YOUR TASK - Copy all lines below exactly as written. Leave pictures out.

DATA EXCERPT -
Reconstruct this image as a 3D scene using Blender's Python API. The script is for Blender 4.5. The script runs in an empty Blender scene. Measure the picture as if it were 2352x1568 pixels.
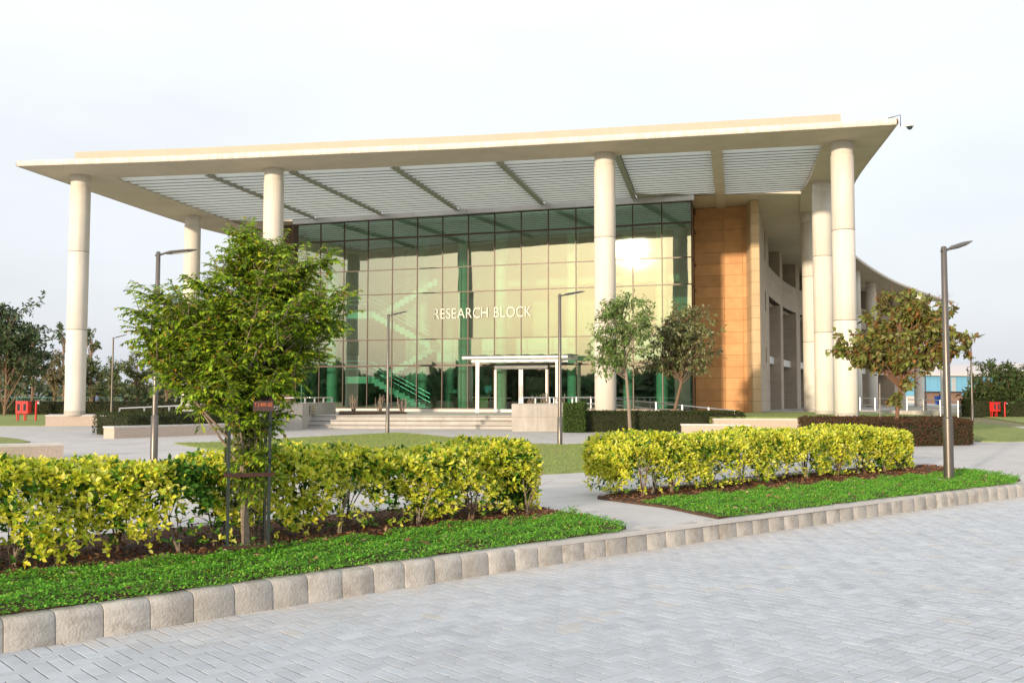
import bpy, bmesh, math, random
import numpy as np
from mathutils import Vector, Matrix, Euler
R_ = math.radians
random.seed(7)
rng = np.random.RandomState(7)
sc = bpy.context.scene
COL = sc.collection

# ------------------------------------------------------------------ camera
CAMH = 1.35
cam_d = bpy.data.cameras.new('camera'); cam = bpy.data.objects.new('camera', cam_d); COL.objects.link(cam)
cam_d.sensor_width = 36; cam_d.lens = 35.05; cam_d.clip_end = 5000; cam_d.clip_start = 0.1
cam.location = (0, 0, CAMH)
F = 2290.0
CR = (Matrix.Rotation(R_(90 + 3.25), 3, 'X') @ Matrix.Rotation(0.0017, 3, 'Z'))
cam.rotation_euler = CR.to_euler()
sc.camera = cam

# ------------------------------------------------------------------ sky and sun
SUN_EL, SUN_DIR = R_(8.8), Vector((-0.50, -0.866, 0))      # horizontal direction towards the sun
w = bpy.data.worlds.new('World'); sc.world = w; w.use_nodes = True
nt = w.node_tree; nt.nodes.clear()
out = nt.nodes.new('ShaderNodeOutputWorld'); bg = nt.nodes.new('ShaderNodeBackground')
sky = nt.nodes.new('ShaderNodeTexSky'); sky.sky_type = 'NISHITA'; sky.sun_disc = False
sky.sun_elevation = SUN_EL; sky.sun_rotation = math.atan2(SUN_DIR.x, SUN_DIR.y)
sky.air_density = 1.2; sky.dust_density = 5.0; sky.ozone_density = 1.5; sky.altitude = 200
tc = nt.nodes.new('ShaderNodeTexCoord'); sep = nt.nodes.new('ShaderNodeSeparateXYZ')
nt.links.new(tc.outputs['Generated'], sep.inputs[0])
# high bright haze: paler and brighter upwards, a little lavender close to the horizon
ramp = nt.nodes.new('ShaderNodeValToRGB')
ramp.color_ramp.elements[0].position = 0.0; ramp.color_ramp.elements[0].color = (0.70, 0.735, 0.80, 1)
ramp.color_ramp.elements[1].position = 0.42; ramp.color_ramp.elements[1].color = (0.98, 1.01, 1.04, 1)
e = ramp.color_ramp.elements.new(0.14); e.color = (0.82, 0.855, 0.91, 1)
nt.links.new(sep.outputs['Z'], ramp.inputs[0])
noi = nt.nodes.new('ShaderNodeTexNoise'); noi.inputs['Scale'].default_value = 2.2; noi.inputs['Detail'].default_value = 5
mp = nt.nodes.new('ShaderNodeMapping'); mp.inputs['Scale'].default_value = (1, 1, 3.5)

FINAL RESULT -
Reconstruct this image as a 3D scene using Blender's Python API. The script is for Blender 4.5. The script runs in an empty Blender scene. Measure the picture as if it were 2352x1568 pixels.
import bpy, bmesh, math, random
import numpy as np
from mathutils import Vector, Matrix, Euler
R_ = math.radians
random.seed(7)
rng = np.random.RandomState(7)
sc = bpy.context.scene
COL = sc.collection

# ------------------------------------------------------------------ camera
CAMH = 1.35
cam_d = bpy.data.cameras.new('camera'); cam = bpy.data.objects.new('camera', cam_d); COL.objects.link(cam)
cam_d.sensor_width = 36; cam_d.lens = 35.05; cam_d.clip_end = 5000; cam_d.clip_start = 0.1
cam.location = (0, 0, CAMH)
F = 2290.0
CR = (Matrix.Rotation(R_(90 + 3.25), 3, 'X') @ Matrix.Rotation(0.0017, 3, 'Z'))
cam.rotation_euler = CR.to_euler()
sc.camera = cam

# ------------------------------------------------------------------ sky and sun
SUN_EL, SUN_DIR = R_(8.8), Vector((-0.50, -0.866, 0))      # horizontal direction towards the sun
w = bpy.data.worlds.new('World'); sc.world = w; w.use_nodes = True
nt = w.node_tree; nt.nodes.clear()
out = nt.nodes.new('ShaderNodeOutputWorld'); bg = nt.nodes.new('ShaderNodeBackground')
sky = nt.nodes.new('ShaderNodeTexSky'); sky.sky_type = 'NISHITA'; sky.sun_disc = False
sky.sun_elevation = SUN_EL; sky.sun_rotation = math.atan2(SUN_DIR.x, SUN_DIR.y)
sky.air_density = 1.2; sky.dust_density = 5.0; sky.ozone_density = 1.5; sky.altitude = 200
tc = nt.nodes.new('ShaderNodeTexCoord'); sep = nt.nodes.new('ShaderNodeSeparateXYZ')
nt.links.new(tc.outputs['Generated'], sep.inputs[0])
# high bright haze: paler and brighter upwards, a little lavender close to the horizon
ramp = nt.nodes.new('ShaderNodeValToRGB')
ramp.color_ramp.elements[0].position = 0.0; ramp.color_ramp.elements[0].color = (0.70, 0.735, 0.80, 1)
ramp.color_ramp.elements[1].position = 0.42; ramp.color_ramp.elements[1].color = (0.98, 1.01, 1.04, 1)
e = ramp.color_ramp.elements.new(0.14); e.color = (0.82, 0.855, 0.91, 1)
nt.links.new(sep.outputs['Z'], ramp.inputs[0])
noi = nt.nodes.new('ShaderNodeTexNoise'); noi.inputs['Scale'].default_value = 2.2; noi.inputs['Detail'].default_value = 5
mp = nt.nodes.new('ShaderNodeMapping'); mp.inputs['Scale'].default_value = (1, 1, 3.5)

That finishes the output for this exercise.